Mean Value Theorem: Show that |tanA−tanB|≥|A−B| for all A and B

[Win_odd Dhamnekar]

Hello,
I want to show that \(\displaystyle |tanA-tanB| \geq |A-B| \) for all A and B ( in radians )in(-π/2,π/2).Can the inequality be extended to all A and B?
Solution:- Here how can I use Mean Value Theorem?

 

[Dr.Peterson]

Hello,
I want to show that \(\displaystyle |tanA-tanB| \geq |A-B| \) for all A and B ( in radians )in(-π/2,π/2).Can the inequality be extended to all A and B?
Solution:- Here how can I use Mean Value Theorem?

I take it you have reason to think the MVT might be relevant, such as that you just learned about it. You're right; it is.

What would the MVT say for this particular function, applied to an interval [A,B]?

What has to be true of the derivative of the tangent in order for this to imply the desired inequality?

Let us know what you are thinking, so we can help you further.

 

[Steven G]

Hello,
I want to show that \(\displaystyle |tanA-tanB| \geq |A-B| \) for all A and B ( in radians )in(-π/2,π/2).Can the inequality be extended to all A and B?

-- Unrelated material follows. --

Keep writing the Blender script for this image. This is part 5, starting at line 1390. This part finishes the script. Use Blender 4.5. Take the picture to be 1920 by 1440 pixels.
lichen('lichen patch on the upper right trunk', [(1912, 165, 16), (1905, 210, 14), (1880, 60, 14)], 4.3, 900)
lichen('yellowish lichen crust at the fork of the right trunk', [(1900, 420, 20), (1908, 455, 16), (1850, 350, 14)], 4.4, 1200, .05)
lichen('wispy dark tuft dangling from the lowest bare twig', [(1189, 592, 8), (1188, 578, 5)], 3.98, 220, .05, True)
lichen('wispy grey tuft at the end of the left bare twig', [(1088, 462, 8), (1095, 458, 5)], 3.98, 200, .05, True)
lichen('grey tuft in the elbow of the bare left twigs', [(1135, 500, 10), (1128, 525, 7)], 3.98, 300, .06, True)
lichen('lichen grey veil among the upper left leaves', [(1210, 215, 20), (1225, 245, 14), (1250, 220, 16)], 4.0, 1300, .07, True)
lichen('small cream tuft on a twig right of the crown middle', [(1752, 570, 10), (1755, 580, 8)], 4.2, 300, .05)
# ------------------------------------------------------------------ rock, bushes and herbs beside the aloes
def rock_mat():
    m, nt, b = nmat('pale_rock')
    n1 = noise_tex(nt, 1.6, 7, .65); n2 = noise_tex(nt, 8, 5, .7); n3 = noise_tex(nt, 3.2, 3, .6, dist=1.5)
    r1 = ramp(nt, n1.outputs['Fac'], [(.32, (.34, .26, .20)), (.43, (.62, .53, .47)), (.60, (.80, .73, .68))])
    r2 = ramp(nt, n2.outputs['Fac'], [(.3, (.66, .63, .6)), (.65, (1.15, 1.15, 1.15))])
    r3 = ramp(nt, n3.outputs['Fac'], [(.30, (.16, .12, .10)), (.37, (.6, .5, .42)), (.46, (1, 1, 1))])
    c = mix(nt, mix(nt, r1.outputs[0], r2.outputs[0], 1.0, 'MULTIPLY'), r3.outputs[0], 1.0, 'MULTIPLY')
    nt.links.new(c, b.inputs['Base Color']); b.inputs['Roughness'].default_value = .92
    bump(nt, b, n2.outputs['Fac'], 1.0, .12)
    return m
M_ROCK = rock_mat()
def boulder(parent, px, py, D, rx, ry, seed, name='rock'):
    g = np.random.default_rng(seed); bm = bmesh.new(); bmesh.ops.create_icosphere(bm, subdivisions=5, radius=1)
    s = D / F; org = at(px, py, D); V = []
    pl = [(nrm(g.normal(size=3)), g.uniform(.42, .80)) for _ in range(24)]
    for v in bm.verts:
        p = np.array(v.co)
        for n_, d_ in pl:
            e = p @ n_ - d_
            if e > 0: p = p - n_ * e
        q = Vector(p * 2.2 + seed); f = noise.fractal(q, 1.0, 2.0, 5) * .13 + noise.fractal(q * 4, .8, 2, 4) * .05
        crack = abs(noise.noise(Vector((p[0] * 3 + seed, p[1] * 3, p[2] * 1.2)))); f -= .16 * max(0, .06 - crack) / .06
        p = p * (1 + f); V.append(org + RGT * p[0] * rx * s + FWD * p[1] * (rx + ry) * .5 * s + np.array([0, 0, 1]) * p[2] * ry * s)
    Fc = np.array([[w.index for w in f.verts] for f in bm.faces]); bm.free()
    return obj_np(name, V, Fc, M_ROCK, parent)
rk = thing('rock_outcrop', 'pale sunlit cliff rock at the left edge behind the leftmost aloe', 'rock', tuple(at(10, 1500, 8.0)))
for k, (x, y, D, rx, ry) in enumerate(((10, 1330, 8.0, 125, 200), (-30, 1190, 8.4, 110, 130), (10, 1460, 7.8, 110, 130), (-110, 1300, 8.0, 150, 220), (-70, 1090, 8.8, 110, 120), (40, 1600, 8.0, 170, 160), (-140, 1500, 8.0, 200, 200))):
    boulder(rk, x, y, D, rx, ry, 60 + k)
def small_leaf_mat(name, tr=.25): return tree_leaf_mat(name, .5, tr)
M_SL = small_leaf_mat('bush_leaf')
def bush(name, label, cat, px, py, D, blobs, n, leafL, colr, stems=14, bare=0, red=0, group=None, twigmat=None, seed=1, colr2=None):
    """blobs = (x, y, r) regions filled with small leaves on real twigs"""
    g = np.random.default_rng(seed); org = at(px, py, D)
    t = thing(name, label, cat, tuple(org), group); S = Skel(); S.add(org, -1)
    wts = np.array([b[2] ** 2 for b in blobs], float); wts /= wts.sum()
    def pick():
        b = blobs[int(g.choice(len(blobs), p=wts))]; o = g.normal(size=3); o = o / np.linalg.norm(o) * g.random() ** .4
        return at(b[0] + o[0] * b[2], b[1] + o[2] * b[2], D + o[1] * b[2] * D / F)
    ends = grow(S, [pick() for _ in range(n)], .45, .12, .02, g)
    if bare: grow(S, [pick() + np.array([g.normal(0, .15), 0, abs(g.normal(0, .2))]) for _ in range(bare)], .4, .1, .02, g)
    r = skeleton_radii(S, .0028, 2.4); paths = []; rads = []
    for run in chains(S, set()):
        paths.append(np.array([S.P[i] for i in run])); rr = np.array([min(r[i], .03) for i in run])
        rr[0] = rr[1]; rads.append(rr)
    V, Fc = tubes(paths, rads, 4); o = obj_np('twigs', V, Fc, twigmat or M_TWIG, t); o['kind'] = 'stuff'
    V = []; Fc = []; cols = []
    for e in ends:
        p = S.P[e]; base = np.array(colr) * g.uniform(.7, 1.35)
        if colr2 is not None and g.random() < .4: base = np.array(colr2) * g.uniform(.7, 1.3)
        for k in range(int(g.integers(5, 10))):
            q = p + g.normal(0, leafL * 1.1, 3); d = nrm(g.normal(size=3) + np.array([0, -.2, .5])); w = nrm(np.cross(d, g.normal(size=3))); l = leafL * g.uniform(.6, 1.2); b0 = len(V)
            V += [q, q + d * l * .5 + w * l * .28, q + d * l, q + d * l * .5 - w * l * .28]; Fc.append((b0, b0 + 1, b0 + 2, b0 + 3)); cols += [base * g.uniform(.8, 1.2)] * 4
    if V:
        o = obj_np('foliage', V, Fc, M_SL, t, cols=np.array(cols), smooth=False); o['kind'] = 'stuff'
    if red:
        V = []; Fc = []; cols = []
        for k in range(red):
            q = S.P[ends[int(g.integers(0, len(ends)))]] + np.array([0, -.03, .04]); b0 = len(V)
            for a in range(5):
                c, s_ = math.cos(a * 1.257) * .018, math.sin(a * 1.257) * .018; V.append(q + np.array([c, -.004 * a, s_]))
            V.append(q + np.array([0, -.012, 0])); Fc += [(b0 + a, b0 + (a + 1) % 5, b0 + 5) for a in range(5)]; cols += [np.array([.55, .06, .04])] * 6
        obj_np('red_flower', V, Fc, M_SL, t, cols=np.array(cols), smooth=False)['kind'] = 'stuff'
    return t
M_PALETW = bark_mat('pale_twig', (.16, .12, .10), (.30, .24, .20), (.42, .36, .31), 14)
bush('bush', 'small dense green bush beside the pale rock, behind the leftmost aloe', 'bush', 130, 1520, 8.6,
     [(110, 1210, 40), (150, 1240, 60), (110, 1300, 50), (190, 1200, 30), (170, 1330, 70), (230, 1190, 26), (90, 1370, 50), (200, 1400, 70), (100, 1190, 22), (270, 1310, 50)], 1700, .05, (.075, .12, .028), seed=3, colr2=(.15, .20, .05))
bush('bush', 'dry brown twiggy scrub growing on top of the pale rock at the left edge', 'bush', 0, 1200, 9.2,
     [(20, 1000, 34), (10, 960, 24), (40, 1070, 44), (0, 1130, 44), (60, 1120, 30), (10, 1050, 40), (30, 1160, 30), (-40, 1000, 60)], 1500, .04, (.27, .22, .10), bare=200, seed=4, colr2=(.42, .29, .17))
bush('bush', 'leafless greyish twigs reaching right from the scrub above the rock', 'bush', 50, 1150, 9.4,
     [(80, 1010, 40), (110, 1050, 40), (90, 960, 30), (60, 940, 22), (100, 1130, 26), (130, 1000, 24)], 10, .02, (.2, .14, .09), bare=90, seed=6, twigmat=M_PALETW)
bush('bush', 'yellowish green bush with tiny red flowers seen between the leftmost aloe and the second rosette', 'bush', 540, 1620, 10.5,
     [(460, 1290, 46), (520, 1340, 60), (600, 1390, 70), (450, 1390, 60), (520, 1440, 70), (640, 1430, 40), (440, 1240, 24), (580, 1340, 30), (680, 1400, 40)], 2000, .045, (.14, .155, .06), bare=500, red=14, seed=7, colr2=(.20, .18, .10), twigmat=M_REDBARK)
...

Don't be so lazy, please pick some values for A and B and see if the inequality holds each time. Of course, if they do then you only have a conjecture and will have to prove. If you find values for A and B that do not verify the inequality, then no it does not hold for all A and B.
Maybe you can even use some symmetry to conclude if the conjecture is true.
Please post back even if just to ask for help.

 

[Win_odd Dhamnekar]

Don't be so lazy, please pick some values for A and B and see if the inequality holds each time. Of course, if they do then you only have a conjecture and will have to prove. If you find values for A and B that do not verify the inequality, then no it does not hold for all A and B.
Maybe you can even use some symmetry to conclude if the conjecture is true.
Please post back even if just to ask for help.

Hello,
Let us see is it true for interval [-1,1]. |-1-1|=2 |tan-1-tan1|=|-1.55740772-1.55740772|=3.11481544. Hence we can say \(\displaystyle |tanA-tanB|\geq |A-B|\) is true.

 

[Win_odd Dhamnekar]

I take it you have reason to think the MVT might be relevant, such as that you just learned about it. You're right; it is.

What would the MVT say for this particular function, applied to an interval [A,B]?

What has to be true of the derivative of the tangent in order for this to imply the desired inequality?

Let us know what you are thinking, so we can help you further.

hello,
\(\displaystyle f'(c)=\frac {tanB-tanA}{B-A}=\frac{3.114815}{2}\) Derivative of \(\displaystyle Tan(x)=sec^2(x)\) x=0.6413199 which lies in the interval [-1,1]. So i have shown \(\displaystyle |tanA-tanB|\geq|A-B|\)

 

[pka]

Hello,
I want to show that \(\displaystyle |tanA-tanB| \geq |A-B| \) for all A and B ( in radians )in(-π/2,π/2).Can the inequality be extended to all A and B?
Solution:- Here how can I use Mean Value Theorem?

Have you carefully reviewed the mean value theorem?
Have you carefully reviewed the graph of the \(\displaystyle \tan(x)\)

If you have then you understand that for \(\displaystyle [A,B] \subset \left( { - \frac{\pi }{2},\frac{\pi }{2}} \right)\) the statement holds, but not in general.

 

[Dr.Peterson]

Hello,
Let us see is it true for interval [-1,1]. |-1-1|=2 |tan-1-tan1|=|-1.55740772-1.55740772|=3.11481544. Hence we can say \(\displaystyle |tanA-tanB|\geq |A-B|\) is true.

One example doesn't prove it is always true. You can guess that, since you were told to try an example, you were expected to discover a counterexample -- one that shows it is not always true.

But it would be better to think about when the MVT applies, and why it doesn't apply here to larger intervals.

 

[Dr.Peterson]

hello,
\(\displaystyle f'(c)=\frac {tanB-tanA}{B-A}=\frac{3.114815}{2}\) Derivative of \(\displaystyle Tan(x)=sec^2(x)\) x=0.6413199 which lies in the interval [-1,1]. So i have shown \(\displaystyle |tanA-tanB|\geq|A-B|\)

I don't understand. How can you be getting a specific value with no specific values for A or B or c?

You are supposed to show that \(\displaystyle |\tan A-\tan B| \geq |A-B|\) for any A and B in the given interval. The MVT says that, with \(\displaystyle f(x) = tan(x)\), for some c between A and B, \(\displaystyle f'(c)=\frac {\tan B-\tan A}{B-A}\), or equivalently \(\displaystyle f'(c)=\frac {\tan A-\tan B}{A-B}\).

What values can \(\displaystyle f'(c)\) take?

What does that tell you about \(\displaystyle |\tan A-\tan B|\)?